- Associated Press - Tuesday, July 17, 2018

House Republican leaders won’t hold a quick vote on a Democratic bill abolishing Immigration and Customs Enforcement, and instead will offer a non-binding GOP measure lauding the agency and ridiculing calls for its elimination.

No. 3 House GOP leader Steve Scalise, R-La., and other Republicans had at first advocated voting on the Democrats’ legislation as a way to embarrass and divide them amid this year’s election campaigns. Liberals see ICE as a symbol of President Donald Trump’s harsh immigration policies, but other Democrats considered the bill a political blunder that could alienate moderate voters.

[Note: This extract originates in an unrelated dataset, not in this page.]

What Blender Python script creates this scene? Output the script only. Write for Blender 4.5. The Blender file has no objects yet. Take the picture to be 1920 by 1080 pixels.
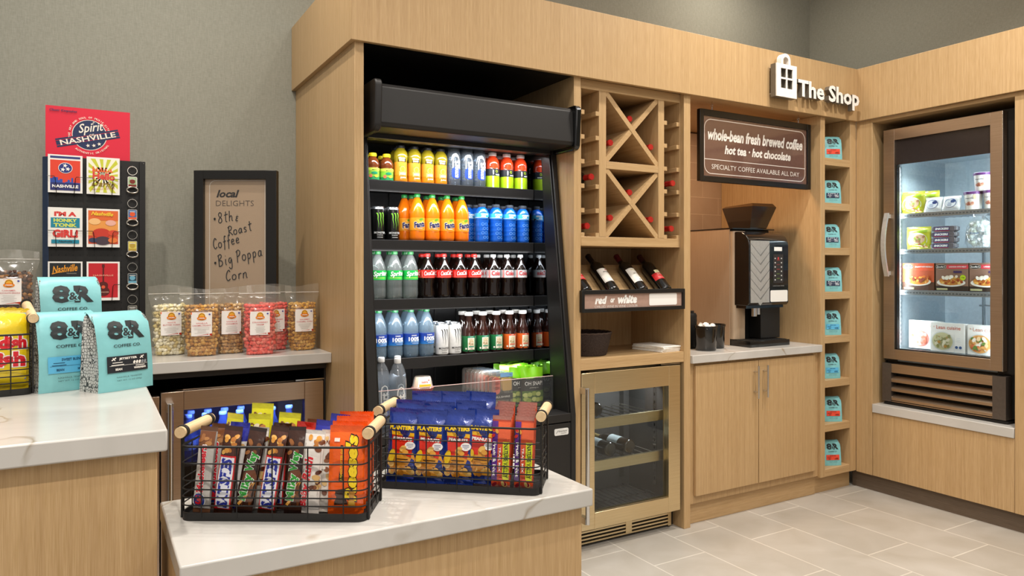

The vote on the non-binding GOP resolution is planned for Wednesday, said House Majority Leader Kevin McCarthy, R-Calif.

A handful of liberals introduced their bill abolishing ICE last week. But as soon as GOP leaders began discussing the idea of voting on it, Democrats - including the bill’s sponsors - said they’d all vote “no” and called the planned roll call a political stunt.

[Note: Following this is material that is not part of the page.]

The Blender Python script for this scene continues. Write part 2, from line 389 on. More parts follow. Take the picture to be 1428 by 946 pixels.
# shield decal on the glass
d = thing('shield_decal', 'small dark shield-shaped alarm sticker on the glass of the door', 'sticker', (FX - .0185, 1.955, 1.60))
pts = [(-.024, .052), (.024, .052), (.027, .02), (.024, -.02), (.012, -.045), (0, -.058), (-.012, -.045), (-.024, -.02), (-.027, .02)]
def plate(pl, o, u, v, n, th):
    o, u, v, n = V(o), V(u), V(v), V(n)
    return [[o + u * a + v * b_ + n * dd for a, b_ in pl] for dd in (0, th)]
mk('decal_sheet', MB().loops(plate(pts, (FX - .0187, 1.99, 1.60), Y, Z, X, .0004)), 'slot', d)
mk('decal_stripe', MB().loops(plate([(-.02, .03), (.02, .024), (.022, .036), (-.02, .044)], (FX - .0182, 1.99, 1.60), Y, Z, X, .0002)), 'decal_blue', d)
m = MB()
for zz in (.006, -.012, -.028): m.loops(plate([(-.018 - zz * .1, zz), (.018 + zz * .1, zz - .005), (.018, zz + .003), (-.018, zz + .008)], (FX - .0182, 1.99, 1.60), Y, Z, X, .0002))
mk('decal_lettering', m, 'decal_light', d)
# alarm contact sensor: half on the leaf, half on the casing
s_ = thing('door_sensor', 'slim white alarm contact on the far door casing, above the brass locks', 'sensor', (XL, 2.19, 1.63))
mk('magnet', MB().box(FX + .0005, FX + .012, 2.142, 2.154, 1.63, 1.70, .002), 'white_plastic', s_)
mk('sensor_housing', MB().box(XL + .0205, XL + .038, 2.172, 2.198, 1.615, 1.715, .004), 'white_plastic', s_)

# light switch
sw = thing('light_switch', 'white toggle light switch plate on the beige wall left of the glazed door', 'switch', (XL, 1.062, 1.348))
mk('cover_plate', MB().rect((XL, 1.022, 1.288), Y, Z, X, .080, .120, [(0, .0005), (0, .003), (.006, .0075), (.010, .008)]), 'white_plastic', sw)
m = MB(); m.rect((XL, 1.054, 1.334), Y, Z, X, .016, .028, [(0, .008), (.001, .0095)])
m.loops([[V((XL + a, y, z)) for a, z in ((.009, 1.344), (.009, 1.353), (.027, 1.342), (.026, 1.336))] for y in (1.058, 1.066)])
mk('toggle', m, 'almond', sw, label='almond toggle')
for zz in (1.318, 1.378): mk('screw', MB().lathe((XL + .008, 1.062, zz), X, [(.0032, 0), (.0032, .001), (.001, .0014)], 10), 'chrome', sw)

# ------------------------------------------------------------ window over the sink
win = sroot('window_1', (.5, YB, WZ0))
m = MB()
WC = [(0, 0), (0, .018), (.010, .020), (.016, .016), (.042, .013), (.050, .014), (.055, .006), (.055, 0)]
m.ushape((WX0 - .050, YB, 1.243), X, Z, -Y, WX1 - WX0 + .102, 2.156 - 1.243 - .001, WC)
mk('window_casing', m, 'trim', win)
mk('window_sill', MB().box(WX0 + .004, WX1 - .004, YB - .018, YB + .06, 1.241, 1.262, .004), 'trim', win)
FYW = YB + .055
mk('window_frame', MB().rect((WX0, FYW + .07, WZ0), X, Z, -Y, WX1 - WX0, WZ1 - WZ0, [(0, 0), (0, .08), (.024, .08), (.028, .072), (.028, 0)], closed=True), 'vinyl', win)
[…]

Top Republicans did not explicitly explain Tuesday why they opted for a vote on the resolution instead of the Democratic legislation.

AshLee Strong, spokeswoman for House Speaker Paul Ryan, R-Wis., said Democrats could choose “to stand with the majority of Americans who support ICE and vote for this resolution, or follow the extreme voices on the far left calling for abolishment of an agency that protects us.”

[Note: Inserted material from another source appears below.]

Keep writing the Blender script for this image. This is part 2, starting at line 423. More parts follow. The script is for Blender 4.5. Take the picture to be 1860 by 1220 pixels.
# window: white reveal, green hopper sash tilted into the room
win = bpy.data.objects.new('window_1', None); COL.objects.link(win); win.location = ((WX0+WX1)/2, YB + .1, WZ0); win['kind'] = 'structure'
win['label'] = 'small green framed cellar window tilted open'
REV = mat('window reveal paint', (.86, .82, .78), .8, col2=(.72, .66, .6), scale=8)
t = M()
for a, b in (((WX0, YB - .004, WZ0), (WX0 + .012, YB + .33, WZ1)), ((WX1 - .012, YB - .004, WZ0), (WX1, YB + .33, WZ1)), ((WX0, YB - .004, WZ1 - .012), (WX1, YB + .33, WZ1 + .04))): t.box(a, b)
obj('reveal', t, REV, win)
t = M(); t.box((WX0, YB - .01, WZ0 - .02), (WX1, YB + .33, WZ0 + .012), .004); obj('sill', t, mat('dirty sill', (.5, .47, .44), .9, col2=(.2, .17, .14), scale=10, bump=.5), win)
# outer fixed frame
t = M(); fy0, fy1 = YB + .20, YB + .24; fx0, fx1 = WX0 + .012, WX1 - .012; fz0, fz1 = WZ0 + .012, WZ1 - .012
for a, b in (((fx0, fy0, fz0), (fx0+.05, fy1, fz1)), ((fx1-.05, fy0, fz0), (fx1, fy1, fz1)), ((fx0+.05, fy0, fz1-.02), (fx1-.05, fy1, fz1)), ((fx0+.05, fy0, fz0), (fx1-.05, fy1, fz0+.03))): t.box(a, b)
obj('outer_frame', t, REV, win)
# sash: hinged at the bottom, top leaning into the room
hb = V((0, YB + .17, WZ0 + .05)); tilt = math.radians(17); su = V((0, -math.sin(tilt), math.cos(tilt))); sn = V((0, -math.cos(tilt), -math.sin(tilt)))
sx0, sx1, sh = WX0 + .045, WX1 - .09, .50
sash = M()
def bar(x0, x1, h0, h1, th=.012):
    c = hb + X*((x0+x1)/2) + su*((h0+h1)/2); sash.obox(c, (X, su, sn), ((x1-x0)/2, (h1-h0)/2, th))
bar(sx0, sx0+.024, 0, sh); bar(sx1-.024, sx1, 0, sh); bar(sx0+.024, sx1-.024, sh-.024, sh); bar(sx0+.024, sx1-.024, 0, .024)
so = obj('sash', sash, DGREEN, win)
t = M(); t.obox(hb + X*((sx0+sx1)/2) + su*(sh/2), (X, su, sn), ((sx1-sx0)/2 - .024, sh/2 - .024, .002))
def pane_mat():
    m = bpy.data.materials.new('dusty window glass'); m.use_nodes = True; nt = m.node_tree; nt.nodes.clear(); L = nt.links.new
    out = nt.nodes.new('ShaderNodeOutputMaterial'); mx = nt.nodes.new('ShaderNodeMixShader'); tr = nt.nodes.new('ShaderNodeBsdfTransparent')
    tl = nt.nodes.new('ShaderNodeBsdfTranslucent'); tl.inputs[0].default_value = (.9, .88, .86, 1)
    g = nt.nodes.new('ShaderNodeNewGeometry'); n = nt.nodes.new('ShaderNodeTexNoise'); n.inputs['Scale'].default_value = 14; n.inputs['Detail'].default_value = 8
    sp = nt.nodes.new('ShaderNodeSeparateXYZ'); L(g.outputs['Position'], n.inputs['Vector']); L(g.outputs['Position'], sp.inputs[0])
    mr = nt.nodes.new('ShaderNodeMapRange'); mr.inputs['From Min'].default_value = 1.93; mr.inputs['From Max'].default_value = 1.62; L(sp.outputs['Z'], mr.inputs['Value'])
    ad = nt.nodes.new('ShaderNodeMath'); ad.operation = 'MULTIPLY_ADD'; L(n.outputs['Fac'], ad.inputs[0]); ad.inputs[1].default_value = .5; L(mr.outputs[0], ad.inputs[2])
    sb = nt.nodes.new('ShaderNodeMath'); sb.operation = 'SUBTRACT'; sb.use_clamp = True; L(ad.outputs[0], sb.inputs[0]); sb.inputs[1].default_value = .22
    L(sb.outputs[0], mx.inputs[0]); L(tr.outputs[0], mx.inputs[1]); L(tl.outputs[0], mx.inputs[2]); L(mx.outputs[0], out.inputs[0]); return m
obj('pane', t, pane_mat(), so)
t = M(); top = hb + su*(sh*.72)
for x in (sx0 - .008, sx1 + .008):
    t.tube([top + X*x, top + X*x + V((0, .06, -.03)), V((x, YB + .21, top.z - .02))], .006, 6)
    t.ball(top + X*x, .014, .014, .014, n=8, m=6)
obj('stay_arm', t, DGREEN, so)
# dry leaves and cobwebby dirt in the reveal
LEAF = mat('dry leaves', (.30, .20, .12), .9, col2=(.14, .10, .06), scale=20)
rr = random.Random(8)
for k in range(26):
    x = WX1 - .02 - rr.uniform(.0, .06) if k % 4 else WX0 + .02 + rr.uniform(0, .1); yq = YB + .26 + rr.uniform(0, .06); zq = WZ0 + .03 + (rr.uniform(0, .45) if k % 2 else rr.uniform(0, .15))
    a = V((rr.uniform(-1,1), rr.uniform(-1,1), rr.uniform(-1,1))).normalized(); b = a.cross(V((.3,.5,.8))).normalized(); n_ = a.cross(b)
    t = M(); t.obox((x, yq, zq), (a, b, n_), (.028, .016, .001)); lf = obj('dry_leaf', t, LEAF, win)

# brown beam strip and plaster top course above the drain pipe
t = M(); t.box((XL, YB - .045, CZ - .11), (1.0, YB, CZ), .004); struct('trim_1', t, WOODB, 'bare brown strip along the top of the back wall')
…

McCarthy said having a vote on the resolution would show Democrats’ “hypocrisy,” adding, “I want to see where people really stand on it.”

Some Republicans said privately that if Democrats had opposed their own bill, it would have given some Democratic moderates cover against GOP attempts to tar them as supporting an unrealistic attempt to dismantle ICE. Those Republicans spoke on condition of anonymity to describe internal discussions.

Others still say voting on the Democratic bill would have been the better choice.

“That’s not the play leadership has chosen,” said Rep. Jeff Duncan, R-S.C.

The resolution by Rep. Clay Higgins, R-La., voices support for ICE officers “who make sacrifices every day to secure our borders, enforce our laws, and protect our safety.” It says eliminating ICE would mean “countless illegal aliens who could pose a threat to public safety would be allowed to roam free” and leave “drugs in our communities to cause more devastation.”